I love surprises and I love learning things about my adopted state Missouri. So imagine my delight when I learned about Missouri’s connection to “The Beverly Hillbillies,” the 1960s hit national television show.
The surprise comes from the publication of a new book about the writer of the television series. The book is “The First Beverly Hillbilly: The Untold Story of the Creator of Rural TV Comedy.”
If you’re too young to remember, “The Beverly Hillbillies,” was a rural comedy that ran for eight seasons until 1971 and was the No. 1 television show in its first two seasons, according to this Dec. 4, 2010, article on the CCHeadliner.com website.
The Missouri Connection
The writer of the show Paul Henning was an Independence, Missouri native and his wife Ruth Henning wrote a book about their life in Hollywood. The manuscript was completed in the 1990s, but went unpublished until 2017. A book launch was held in September 2017 in Independence to mark the book’s publication.

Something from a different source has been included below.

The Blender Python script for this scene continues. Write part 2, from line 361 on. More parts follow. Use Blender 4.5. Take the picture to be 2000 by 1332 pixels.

A review in the January 2018 issue of the Missouri Historical Review calls the biography a lighthearted chronical of Paul Henning’s career path from “midwestern radio programs to Hollywood television producer and screenwriter.”
The book, “The First Beverly Hillbilly: The Untold Story of the Creator of Rural TV Comedy,” is available at the Columbia Public Library. It is, of course, also available electronically at amazon.com, where it has gotten 4 1/2 stars.
In the television comedy, the main characters, the Clampetts, hailed from the Missouri Ozarks, near Silver Dollar City. Some of the shows were filmed at Silver Dollar City and the shows often featured references to Branson and the area.
The Hennings were smitten with the Ozarks area and bought and donated 1,534 acres to the state of Missouri and it is now the Ruth and Paul Henning Conservation Area west of Branson.
Missouri never fails to surprise me and I hope you like this kind of surprise as much as I do.